**EXERCISE REQUIREMENTS:** Identify the lines that contain the string "from" and copy all of them.
________
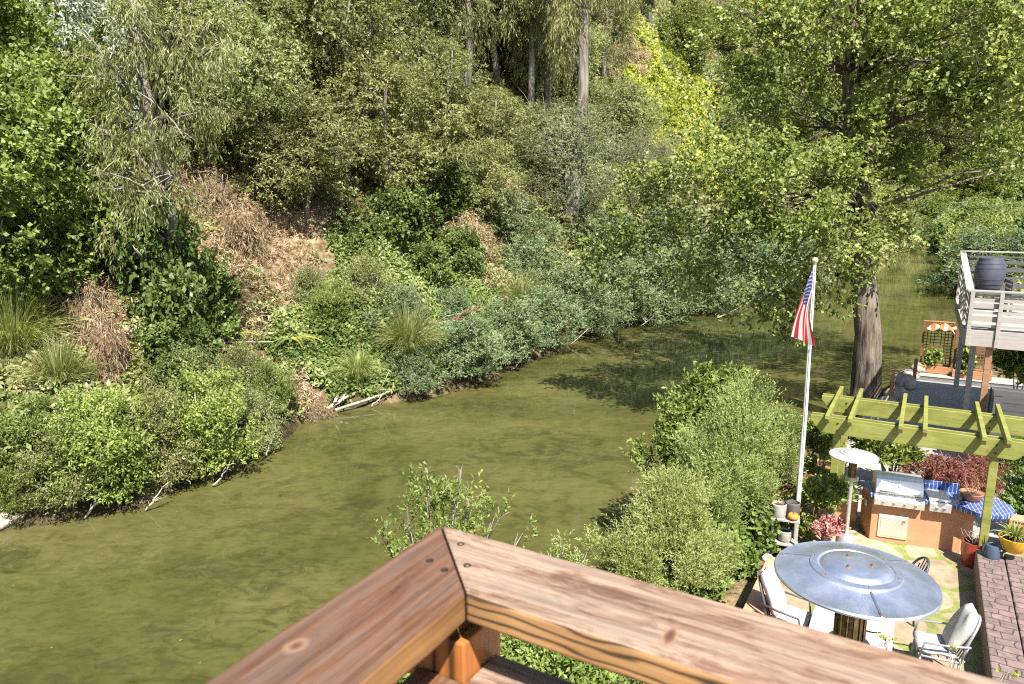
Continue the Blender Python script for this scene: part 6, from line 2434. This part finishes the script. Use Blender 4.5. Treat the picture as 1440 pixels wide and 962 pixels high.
# ================================================================== the railing in the foreground
def rail_top_mat(name, red, pale, grey, knot=None, seed=0.0):
    """weathered redwood, grain along local X: bleached streaks, red patches, optional knot (x, y)"""
    m, nt, b = new_mat(name)
    o = coord(nt)
    o2 = mapping(nt, o, (1, 1, 1), (seed, seed * .3, 0))
    warp = noise_node(nt, mapping(nt, o2, (2.5, 9, 9)), 1.0, 3, 0.5)
    vm = nt.nodes.new('ShaderNodeVectorMath')
    vm.operation = 'MULTIPLY_ADD'
    nt.links.new(warp.outputs['Color'], vm.inputs[0])
    vm.inputs[1].default_value = (0.0, 0.012, 0.004)
    nt.links.new(o2, vm.inputs[2])
    fib = noise_node(nt, mapping(nt, vm.outputs[0], (3.2, 210, 210)), 1.0, 6, 0.72)
    band = noise_node(nt, mapping(nt, vm.outputs[0], (1.6, 48, 48), (2, 0, 0)), 1.0, 4, 0.6)
    patch = noise_node(nt, mapping(nt, o2, (9, 34, 34), (7, 3, 0)), 1.0, 6, 0.7, 0.8)
    big = noise_node(nt, mapping(nt, o2, (2.0, 3.5, 3), (1, 9, 0)), 1.0, 3, 0.5)
    spots = noise_node(nt, mapping(nt, o2, (26, 60, 60)), 1.0, 3, 0.6)
    base = ramp(nt, [(0.30, grey), (0.48, pale), (0.62, red), (0.80, [x * .8 for x in red])], patch.outputs['Fac'])
    bg = ramp(nt, [(0.38, (0.86, 0.84, 0.86)), (0.62, (1.10, 1.0, 0.92))], big.outputs['Fac'])
    c = mix(nt, 1.0, base.outputs['Color'], bg.outputs['Color'], 'MULTIPLY')
    bn = ramp(nt, [(0.36, (0.66, 0.60, 0.58)), (0.52, (1, 1, 1)), (0.68, (1.22, 1.2, 1.2))], band.outputs['Fac'])
    c = mix(nt, 0.85, c, bn.outputs['Color'], 'MULTIPLY')
    fb = ramp(nt, [(0.34, (0.62, 0.56, 0.54)), (0.5, (1, 1, 1)), (0.68, (1.28, 1.26, 1.24))], fib.outputs['Fac'])
    c = mix(nt, 0.75, c, fb.outputs['Color'], 'MULTIPLY')
    ck = noise_node(nt, mapping(nt, vm.outputs[0], (1.3, 95, 95), (9, 2, 0)), 1.0, 3, 0.6)
    ckr = ramp(nt, [(0.245, (0.30, 0.26, 0.24)), (0.285, (1, 1, 1))], ck.outputs['Fac'])
    c = mix(nt, 0.8, c, ckr.outputs['Color'], 'MULTIPLY')
    wt = noise_node(nt, mapping(nt, vm.outputs[0], (5, 120, 120), (4, 8, 0)), 1.0, 4, 0.65)
    wtr = ramp(nt, [(0.60, (0, 0, 0)), (0.74, (1, 1, 1))], wt.outputs['Fac'])
    c = mix(nt, math_node(nt, 'MULTIPLY', wtr.outputs['Color'], 0.5), c, [min(1, x * 1.45) for x in pale])
    dk = ramp(nt, [(0.25, (0.35, 0.28, 0.26)), (0.36, (1, 1, 1))], spots.outputs['Fac'])
    c = mix(nt, 0.45, c, dk.outputs['Color'], 'MULTIPLY')
    if knot:
        for kx, ky, kr, sxx in knot:
            s = mapping(nt, o, (1 / (kr * sxx), 1 / kr, 0), (-kx / (kr * sxx), -ky / kr, 0))
            ln = nt.nodes.new('ShaderNodeVectorMath')
            ln.operation = 'LENGTH'
            ad = nt.nodes.new('ShaderNodeVectorMath')
            ad.operation = 'MULTIPLY_ADD'
            nt.links.new(noise_node(nt, o, 60, 3).outputs['Color'], ad.inputs[0])
            ad.inputs[1].default_value = (.7, .7, 0)
            nt.links.new(s, ad.inputs[2])
            nt.links.new(ad.outputs[0], ln.inputs[0])
            rg = ramp(nt, [(0.10, (0.085, 0.040, 0.026)), (0.30, (0.15, 0.075, 0.048)), (0.46, (0.24, 0.15, 0.095)), (0.75, (0.20, 0.125, 0.085))], math_node(nt, 'MULTIPLY', ln.outputs['Value'], 0.42))
            fac = ramp(nt, [(0.22, (1, 1, 1)), (0.52, (0, 0, 0))], math_node(nt, 'MULTIPLY', ln.outputs['Value'], 0.30))
            c = mix(nt, fac.outputs['Color'], c, rg.outputs['Color'])
    nt.links.new(c, b.inputs['Base Color'])
    b.inputs['Roughness'].default_value = 0.62
    b.inputs['Specular IOR Level'].default_value = 0.3
    h = math_node(nt, 'ADD', fib.outputs['Fac'], math_node(nt, 'MULTIPLY', band.outputs['Fac'], 0.6))
    bump(nt, b, h, 0.35, 0.0015)
    return m


def rail_side_mat(name, wood, line, nlines=9.0, seed=0.0, axis='XZ', dist=5.0):
    """clear redwood face with dark growth rings running along local X"""
    m, nt, b = new_mat(name)
    o = mapping(nt, coord(nt), (1, 1, 1), (seed, 0, 0))
    wv = nt.nodes.new('ShaderNodeTexWave')
    wv.bands_direction = 'Z' if axis == 'XZ' else 'X'
    wv.inputs['Scale'].default_value = nlines
    wv.inputs['Distortion'].default_value = dist
    wv.inputs['Detail'].default_value = 2
    wv.inputs['Detail Scale'].default_value = 1.2
    sc = (.22, 1, 1.0) if axis == 'XZ' else (1, 1, .06)
    nt.links.new(mapping(nt, o, sc), wv.inputs['Vector'])
    f = noise_node(nt, mapping(nt, o, (5, 5, 200) if axis == 'XZ' else (220, 220, 4)), 1.0, 4, 0.65)
    p = noise_node(nt, o, 8, 3, 0.5)
    r = ramp(nt, [(0.0, line), (0.14, [a * .6 + w_ * .4 for a, w_ in zip(line, wood)]), (0.34, wood), (1.0, [min(1, x * 1.15) for x in wood])], wv.outputs['Fac'])
    fr = ramp(nt, [(0.35, (.78, .74, .7)), (0.6, (1.08, 1.08, 1.08))], f.outputs['Fac'])
    c = mix(nt, .8, r.outputs['Color'], fr.outputs['Color'], 'MULTIPLY')
    pr = ramp(nt, [(0.35, (.82, .78, .74)), (0.65, (1.12, 1.1, 1.05))], p.outputs['Fac'])
    c = mix(nt, 1.0, c, pr.outputs['Color'], 'MULTIPLY')
    nt.links.new(c, b.inputs['Base Color'])
    b.inputs['Roughness'].default_value = 0.5
    bump(nt, b, f.outputs['Fac'], .2, .0012)
    return m


RA = rad(-30.6)                       # right rail direction
RB = rad(-119.3)                      # left rail direction
DR = Vector((math.cos(RA), math.sin(RA), 0))
DL = Vector((math.cos(RB), math.sin(RB), 0))
ZT = 7.6 - 0.455
OUT = at_z(620, 737.5, ZT)            # outer top corner
INN = at_z(654.5, 834, ZT)            # inner top corner


def miter_rail(d, length, mats, name, parent, gap, knot_side):
    """a flat rail mitred along OUT-INN; local X runs away from the corner"""
    ang = math.atan2(d.y, d.x)
    c, s = math.cos(-ang), math.sin(-ang)
    def loc(p):
        q = p - OUT
        return (c * q.x - s * q.y, s * q.x + c * q.y)
    a, b = loc(OUT), loc(INN)
    th = .0385
    w_ = b[1]
    # a slightly irregular, softly worn edge: several stations along the length
    n = 40
    rs = random.Random(int(abs(ang) * 100))
    vs, fs, sl = [], [], []
    for i in range(n + 1):
        t = (i / n) ** 1.3
        xo = a[0] + gap + (length - a[0]) * t
        xi = b[0] + gap + (length - b[0]) * t
        e = .0009
        y0, y1 = rs.uniform(-e, e), w_ + rs.uniform(-e, e)
        z0, z1 = rs.uniform(-e, e) * .5, rs.uniform(-e, e) * .5
        vs += [(xo, y0, z0), (xi, y1, z1), (xi, y1, -th), (xo, y0, -th)]
    for i in range(n):
        k = 4 * i
        for q, m_ in (((0, 1, 5, 4), 0), ((1, 2, 6, 5), 1), ((2, 3, 7, 6), 1), ((3, 0, 4, 7), 1)):
            fs.append(tuple(k + x for x in q))
            sl.append(m_)
    fs += [(0, 3, 2, 1), (4 * n, 4 * n + 1, 4 * n + 2, 4 * n + 3)]
    sl += [2, 2]
    if w_ < 0:
        pass
    else:
        fs = [tuple(reversed(f)) for f in fs]
    mb = MB()
    mb.v, mb.f, mb.s = vs, fs, sl
    o = mb.build(name, mats, parent, loc=OUT - parent.location, rz=ang, bevel=.0042)
    return o, w_


def loc_on(d, px, py):
    q = at_z(px, py, ZT) - OUT
    return (d.x * q.x + d.y * q.y, -d.y * q.x + d.x * q.y)


M_END = simple('dark_end_grain', (.05, .028, .018), .8, 0, .3, 40, .3)
RT = rail_top_mat('weathered_right_rail', (0.150, 0.094, 0.066), (0.268, 0.208, 0.160), (0.190, 0.155, 0.132), [loc_on(DR, 948, 890) + (.018, .34)], 1.7)
LT = rail_top_mat('weathered_left_rail', (0.125, 0.058, 0.029), (0.142, 0.084, 0.055), (0.102, 0.076, 0.066), [loc_on(DL, 416, 912) + (.008, 1.3)], 4.3)
RS = rail_side_mat('ringed_right_side', (0.27, 0.160, 0.072), (0.040, 0.030, 0.018), 24, 0.3, 'XZ', 9)
LS = rail_side_mat('plain_left_side', (0.205, 0.112, 0.042), (0.15, 0.074, 0.029), 9, 1.3, 'XZ', 3)
PM = rail_side_mat('redwood_post', (0.33, 0.125, 0.036), (0.07, 0.028, 0.010), 11, 0.0, 'Z', 3.0)

rail = thing('deck_railing', 'weathered redwood deck railing with a mitred corner in the foreground', 'railing', (OUT.x, OUT.y, ZT - .99))
r_right, wr = miter_rail(DR, 3.2, [RT, RS, M_END], 'top_rail', rail, .0006, 1)
r_left, wl = miter_rail(DL, 2.4, [LT, LS, M_END], 'top_rail', rail, .0006, -1)


M_SCREW = simple('dark_screw', (.045, .03, .025), .6, .4, .3, 40, .2)


def screw(px, py, par, R_=.0034):
    p = at_z(px, py, ZT + .0006)
    m = MB()
    m.lathe([(R_ * 1.6, -.001), (R_ * 1.5, .0004), (R_ * .8, -.0004), (.0001, -.0006)], n=12)
    o = m.build('screw', M_SCREW, par)
    q = par.matrix_basis
    inv = (Matrix.Translation(rail.location) @ Matrix.Translation(par.location) @ Matrix.Rotation(par.rotation_euler.z, 4, 'Z')).inverted()
    o.location = inv @ p


for px, py in ((648, 765), (657, 795)):
    screw(px, py, r_right)
for px, py in ((604, 788), (625, 801)):
    screw(px, py, r_left)


def railing_rest():
    # corner post under the mitre, lower rails, pickets hidden from the camera side
    mid = (OUT + INN) / 2
    pw = .089
    ctr = mid + (INN - OUT).normalized() * .016
    base = ctr - rail.location
    m = MB()
    m.box((0, 0, -.475), (pw, pw, .87))
    m.build('post', PM, rail, bevel=.003, loc=(base.x, base.y, ZT - .0385 - .002 - rail.location.z), rz=RA)
    for d, nm in ((DR, 'lower_rail'), (DL, 'lower_rail')):
        ang = math.atan2(d.y, d.x)
        inn = HV if d is DR else HU
        s = Vector((base.x, base.y, 0)) + d * (pw / 2 + .002) + inn * .042
        m = MB()
        m.box((1.5, 0, -.019), (3.0, .135, .038))
        z = ZT - .132 - rail.location.z
        m.build(nm, [RT if d is DR else LT], rail, bevel=.003, loc=(s.x, s.y, z), rz=ang)
        # far post of each run
        e = Vector((base.x, base.y, 0)) + d * 2.3
        m = MB()
        m.box((0, 0, -.475), (pw, pw, .87))
        m.build('post', PM, rail, bevel=.003, loc=(e.x, e.y, ZT - .041 - rail.location.z), rz=ang)


railing_rest()

# the deck floor the photographer stands on (below and behind the view)
fl = MB()
OC = (OUT + INN) / 2
for i in range(16):
    a = OC + DL * (.05 + i * .145)
    b = a + DR * 3.4
    fl.bar(Vector((a.x, a.y, ZT - .99 - .02)), Vector((b.x, b.y, ZT - .99 - .02)), .138, .04)
tag(fl.build('deck_floor', M_ORANGEWOOD), kind='structure')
________
**TASK ANSWER:**
Continue the Blender Python script for this scene: part 6, from line 2434. This part finishes the script. Use Blender 4.5. Treat the picture as 1440 pixels wide and 962 pixels high.
    """a flat rail mitred along OUT-INN; local X runs away from the corner"""
    # corner post under the mitre, lower rails, pickets hidden from the camera side